Orhan yoldaşın kendisiyle, halkla, yoldaşlarıyla birlikte verdiği mücadele ve emek, denilebilir ki, çevresindeki herkesi etkilemiştir. Bir komünistin sadece düşmanla değil kendi içinde de mücadele etmesinin önemini kavramıştı. Esasında onun hayatı partiyle tanışmadan önce de hep bir direniş içerisinde olmuştur. Yoksul bir Ermeni ailenin çocuğu olarak dünyaya gelmiş ve faşizmi çocukluğunda tanımaya başlamıştır. Bu, yoldaşın partiyle buluşmasını, komutanlaşmasını, öncüleşmesini yani ömrünün sonuna dek komünizm mücadelesi saflarında olmasını sağlamıştır.
Çok az insan devrimin “yükünü” kanının son damlasına kadar taşıyabilir. Orhan yoldaş, bunu yapabilen ölümsüzlerimizden biridir. Ölümsüzlerimizden devraldığı bayrağı zafere taşımak için gücü, aklı, bilinci ve inancıyla son nefesini verene kadar mücadele etti. Mütevazı devrimciliğiyle her yerde farklı bir isimle tanındı. Aldığı farklı isimlerle komünizm mücadelesini gittiği her yere taşıdı. İsimler, yollar, yerler değişti fakat amacı hiç değişmedi. Çünkü amaca kilitlenmişti. Bu yüzden de yaşadığı hiçbir zorluk ve faşist baskı, onu amacından döndüremedi. Yüreği ve aklı sistem karşısında çok çabuk çelikleşmişti. Küçük burjuva zaaflar yoktu onun yaşamında; olabildiğince mütevazı, sadelikten yanaydı hep.
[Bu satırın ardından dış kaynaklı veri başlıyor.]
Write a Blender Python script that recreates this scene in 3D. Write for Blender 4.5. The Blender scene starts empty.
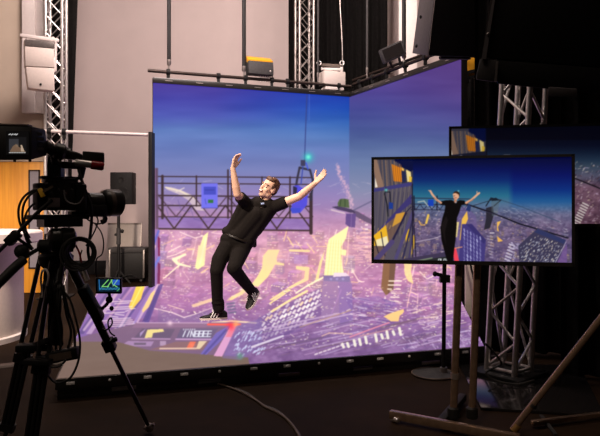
import bpy, bmesh, math, random
import numpy as np
from mathutils import Vector, Matrix
random.seed(7)
RNG = np.random.default_rng(11)
C = bpy.context.scene.collection
sc = bpy.context.scene
CAM_H, FPX, CX, CY = 1.35, 600.0, 300.0, 207.0
def U(px, py, d):                       # a point of the place: bearing as surveyed from the photo, at a distance d into the room
    return Vector(((px - CX) / FPX * d, d, CAM_H - (py - CY) / FPX * d))
def G(px, py, z=0.0):                   # the same on a level surface of height z
    return U(px, py, (CAM_H - z) * FPX / (py - CY))
def s2l(c):
    c = np.clip(np.asarray(c, dtype=np.float64), 0, 1)
    return np.where(c <= 0.04045, c / 12.92, ((c + 0.055) / 1.055) ** 2.4)
def rgb(r, g, b):
    return tuple(float(v) for v in s2l(np.array([r, g, b]) / 255.0)) + (1.0,)

# ------------------------------------------------------------------ materials
MATS = {}
def mat(name, col, rough=0.6, metal=0.0, var=0.12, scale=30.0, bump=0.0, emit=None, emit_s=0.0, spec=0.5, trans=0.0, sheen=0.0):
    m = bpy.data.materials.new(name); m.use_nodes = True
    nt = m.node_tree; bs = nt.nodes['Principled BSDF']
    tc = nt.nodes.new('ShaderNodeTexCoord'); nz = nt.nodes.new('ShaderNodeTexNoise')
    nz.inputs['Scale'].default_value = scale; nz.inputs['Detail'].default_value = 4
    nt.links.new(tc.outputs['Object'], nz.inputs['Vector'])
    rp = nt.nodes.new('ShaderNodeValToRGB')
    rp.color_ramp.elements[0].position = 0.3; rp.color_ramp.elements[1].position = 0.7
    rp.color_ramp.elements[0].color = tuple(v * (1 - var) for v in col[:3]) + (1,)
    rp.color_ramp.elements[1].color = tuple(min(1, v * (1 + var)) for v in col[:3]) + (1,)
    nt.links.new(nz.outputs['Fac'], rp.inputs['Fac']); nt.links.new(rp.outputs['Color'], bs.inputs['Base Color'])
    bs.inputs['Roughness'].default_value = rough; bs.inputs['Metallic'].default_value = metal
    bs.inputs['Specular IOR Level'].default_value = spec
    if trans: bs.inputs['Transmission Weight'].default_value = trans
    if sheen: bs.inputs['Sheen Weight'].default_value = sheen
    if emit: bs.inputs['Emission Color'].default_value = emit; bs.inputs['Emission Strength'].default_value = emit_s
    if bump:
        b = nt.nodes.new('ShaderNodeBump'); b.inputs['Strength'].default_value = bump
        n2 = nt.nodes.new('ShaderNodeTexNoise'); n2.inputs['Scale'].default_value = scale * 4; n2.inputs['Detail'].default_value = 5
        nt.links.new(tc.outputs['Object'], n2.inputs['Vector'])
        nt.links.new(n2.outputs['Fac'], b.inputs['Height']); nt.links.new(b.outputs['Normal'], bs.inputs['Normal'])
    MATS[name] = m
    return m
def wood_mat(name, c1, c2):
    m = mat(name, c1, 0.45)
    nt = m.node_tree; bs = nt.nodes['Principled BSDF']
    tc = nt.nodes.new('ShaderNodeTexCoord'); mp = nt.nodes.new('ShaderNodeMapping'); mp.inputs['Scale'].default_value = (9, 9, 0.5)
    nz = nt.nodes.new('ShaderNodeTexNoise'); nz.inputs['Scale'].default_value = 3; nz.inputs['Detail'].default_value = 7
    rp = nt.nodes.new('ShaderNodeValToRGB'); rp.color_ramp.elements[0].color = c1; rp.color_ramp.elements[1].color = c2
    rp.color_ramp.elements[0].position = .35; rp.color_ramp.elements[1].position = .65
    nt.links.new(tc.outputs['Object'], mp.inputs['Vector']); nt.links.new(mp.outputs['Vector'], nz.inputs['Vector'])
    nt.links.new(nz.outputs['Fac'], rp.inputs['Fac']); nt.links.new(rp.outputs['Color'], bs.inputs['Base Color'])
    return m
def screen_mat(name, strength=1.0):     # a lit display: its picture is the colour it gives off
    m = bpy.data.materials.new(name); m.use_nodes = True
    nt = m.node_tree; bs = nt.nodes['Principled BSDF']
    at = nt.nodes.new('ShaderNodeAttribute'); at.attribute_name = 'picture'
    bs.inputs['Base Color'].default_value = (0.006, 0.006, 0.006, 1); bs.inputs['Roughness'].default_value = 0.75
    bs.inputs['Specular IOR Level'].default_value = 0.06
    nt.links.new(at.outputs['Color'], bs.inputs['Emission Color']); bs.inputs['Emission Strength'].default_value = strength
    MATS[name] = m
    return m
M = MATS
mat('plaster', (0.50, 0.405, 0.385, 1), 0.9, var=0.03, scale=2.5, bump=0.03)
mat('plaster_warm', (0.46, 0.37, 0.29, 1), 0.9, var=0.04, scale=2.5, bump=0.03)
mat('floor', (0.0155, 0.0082, 0.0042, 1), 0.7, var=0.22, scale=5, bump=0.05, spec=0.06)
mat('ceiling', (0.03, 0.03, 0.03, 1), 0.9)
mat('skirting', (0.012, 0.011, 0.011, 1), 0.6)
mat('drape', (0.010, 0.0085, 0.008, 1), 0.95, var=0.3, scale=20, bump=0.1, spec=0.15)
mat('black', (0.010, 0.009, 0.009, 1), 0.55, var=0.2, spec=0.22)
mat('black_gloss', (0.010, 0.009, 0.009, 1), 0.12, var=0.1)
mat('black_satin', (0.016, 0.014, 0.013, 1), 0.32, var=0.2)
mat('rubber', (0.014, 0.012, 0.011, 1), 0.6, var=0.2)
mat('charcoal', (0.028, 0.025, 0.025, 1), 0.7, var=0.2)
mat('dark_grey', (0.07, 0.06, 0.062, 1), 0.6, var=0.12)
mat('alu', (0.62, 0.58, 0.56, 1), 0.33, metal=0.9, var=0.1)
mat('alu_dark', (0.33, 0.29, 0.27, 1), 0.4, metal=0.8, var=0.15)
mat('chrome_brown', (0.27, 0.18, 0.125, 1), 0.22, metal=0.7, var=0.2)
mat('steel_brown', (0.035, 0.022, 0.017, 1), 0.45, metal=0.5, var=0.2)
mat('white_paint', (0.66, 0.58, 0.55, 1), 0.5, var=0.03)
mat('off_white', (0.62, 0.53, 0.48, 1), 0.55, var=0.04)
mat('pale_board', (0.5, 0.44, 0.41, 1), 0.7, var=0.04)
mat('cream', (0.55, 0.47, 0.40, 1), 0.7, var=0.05)
mat('amber', (0.72, 0.33, 0.012, 1), 0.5, var=0.08)
mat('red_gloss', (0.25, 0.008, 0.012, 1), 0.25, var=0.2)
mat('yellow', (0.75, 0.42, 0.02, 1), 0.5)
mat('glass_grey', (0.23, 0.21, 0.24, 1), 0.15, var=0.06)
mat('skin', (0.78, 0.47, 0.34, 1), 0.5, var=0.05, scale=20, spec=0.3)
mat('hair', (0.085, 0.033, 0.014, 1), 0.6, var=0.5, scale=60, bump=0.4)
mat('polo', (0.0100, 0.0072, 0.0064, 1), 0.9, var=0.15, scale=60, bump=0.06, spec=0.15)
mat('trousers', (0.0068, 0.0046, 0.0040, 1), 0.9, var=0.2, scale=40, bump=0.06, spec=0.15)
mat('belt', (0.012, 0.008, 0.006, 1), 0.35)
mat('brass', (0.45, 0.28, 0.10, 1), 0.35, metal=0.8)
mat('white', (0.75, 0.72, 0.7, 1), 0.55, var=0.03)
mat('eye_white', (0.8, 0.78, 0.75, 1), 0.3, var=0.02)
mat('mouth', (0.20, 0.03, 0.03, 1), 0.4)
mat('lens_glass', (0.02, 0.015, 0.03, 1), 0.05)
mat('red_cable', (0.3, 0.03, 0.02, 1), 0.5)
mat('cable_brown', (0.10, 0.068, 0.05, 1), 0.5, var=0.2)
wood_mat('door_wood', (0.60, 0.24, 0.022, 1), (0.70, 0.31, 0.03, 1))
screen_mat('led_picture'); screen_mat('television_picture'); screen_mat('small_screen_picture')
mat('pale_blue', (0.45, 0.55, 0.85, 1), 0.4)
mat('led_dot', (0.85, 0.82, 0.8, 1), 0.25)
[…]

Az ve öz konuşur, yapması gerekenin ise fazlasını yapardı ve bunu hiç anlatmazdı. Devrimci kültürün dejenerasyonunu tartıştığımız bu zamanlarda, Orhan yoldaşa ve onun gibi ölümsüzleşen bütün yoldaşlarımızın yaşamından öğrenmeye daha çok ihtiyaç var. Yoldaşın arkadaşlarının da anlattığı gibi gerçekten fakirdi. İnsan şaşırıyor, nasıl olabilir de burjuva-feodal sistemin ülkemizde girmediği bir nokta kalmamışken, yoldaş kendisini bu sisteme karşı nasıl korudu diye? Aslında bu da bir mücadele biçimi, insanın kendi zaaflarıyla mücadelesi ve belki de en zoru. Düşmanın karşısındaki tutum nettir, ya sonuna kadar savaşırsın ya da ihanet çağrılarına teslim olursun. Ama insanın kendi zaaflarıyla mücadelesi, alışkanlıklarından vazgeçmesi zorun da zorudur. Devrim mücadelesinde yaşadığımız en çetrefilli sorunlardan biri de budur. Bir devrimcinin zaaflarını yenmesi ve kendisini devrim lehine değiştirip-dönüştürmesidir esas olan. Bunu bize Orhan yoldaş pratiğiyle anlattı ve biz onun yoldaşları olarak “güne, saate sarılıp” hem kendimize hem de halkımıza defalarca anlatmalıyız. Ta ki bizler de Orhan yoldaş gibi kızıl bir yıldız olup gökyüzünde yerimizi alana kadar.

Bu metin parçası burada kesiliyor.